Como em Nápoles, várias equipes florentinas se enfrentaram nos primórdios do calcio. Porém os jogos aconteceram em campeonatos regionais, nunca no nível nacional. Aos poucos, todos estes pequenos clubes foram desaparecendo e se fundiram para a criação da Fiorentina em 1926. 20 anos depois, nascia a AS Rondinella. Com camisas listradas de vermelho e branco, ela alcançou o profissionalismo em 1979 chegando até a Serie C1, lá permaneceu de 1982 até 1987. Infelizmente, nunca se enfrentaram a não ser em amistosos. Por pouco, pois a Rondinella deixou a C2 em 2002 quando chegou a Fiorentina logo após a sua falência. Vale lembrar que a Rondinella foi o clube formador do campeão mundial Barzagli.

 

Vercelli

Na cidade piemontesa de Vercelli, existiu um time que teve a audácia de colocar em perigo a supremacia do lendário Pro e seus sete títulos de campeonato italiano! Em 2006, em Belvedere, bairro de Vercelli, nascia o Pro Belvedere Vercelli graças a fusão com um time da cidade de Trino Vercellese. O início fora discreto na Serie D. Um estágio acima se encontrava o Pro Vercelli. O Belvedere precisou de três temporadas para alcançar o tradicional time da cidade e deste modo inaugurou o primeiro derby da história. No fim da temporada, o Belvedere caiu mas conseguiu permanecer no tapetão graças a quatro falências, dentre elas a do Pro Vercelli. Com isso, ambas as equipes se encontram e dois anos mais tarde, o Pro voltava a Serie B depois de longos 64 anos.

 

Rimini

O AC Rimini faliu e foi rebaixado para a Serie D em 2010, três anos depois de ter disputado a Serie B, terminando na quinta posição.
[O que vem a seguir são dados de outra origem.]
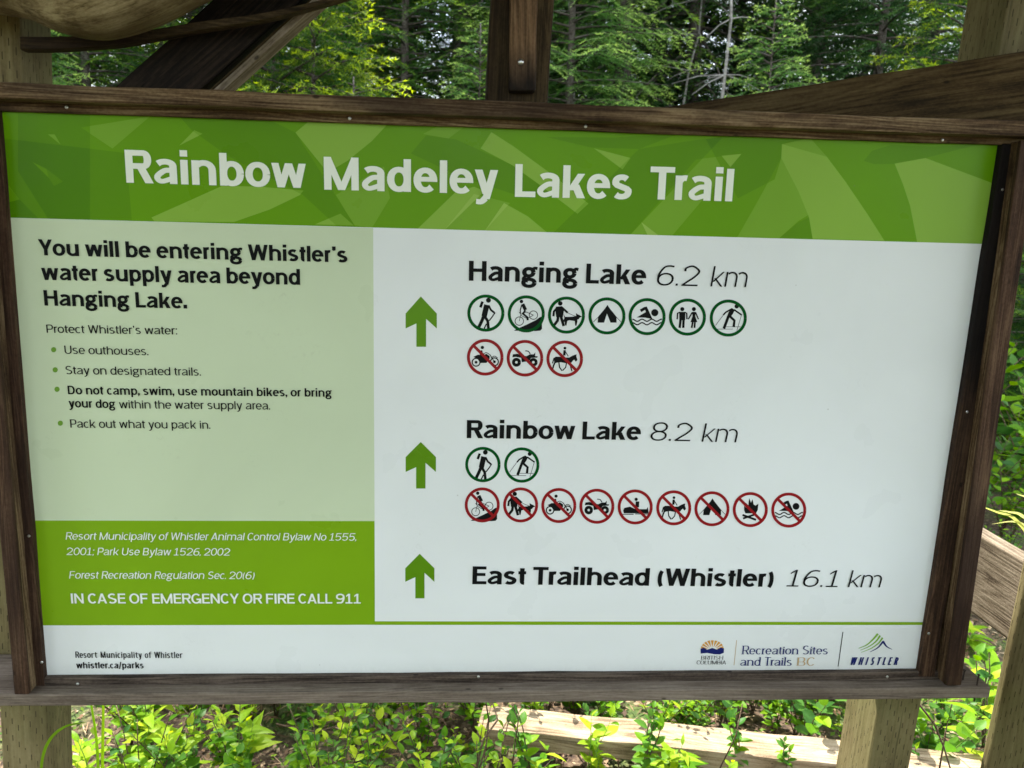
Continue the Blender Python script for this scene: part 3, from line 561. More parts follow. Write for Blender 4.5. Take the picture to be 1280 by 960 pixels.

Ele reencontrou o time de Riccione, outra cidade balnearia da costa Adriática. Por motivos obscuros, este último mudou de nome e de cidade, transformando-se em Real Rimini. O verdadeiro Rimini venceu duas vezes o “rival” e rapidamente alcançou a Lega Pro. O Real chegou na oitava posição, mas pagou caro pela sua arrogância no ano seguinte. Acabou em decimo oitavo lugar com 5 empates, 29 derrotas e zero vitórias. 16 gols marcados e 107 tomados. Um ano depois o time desapareceu.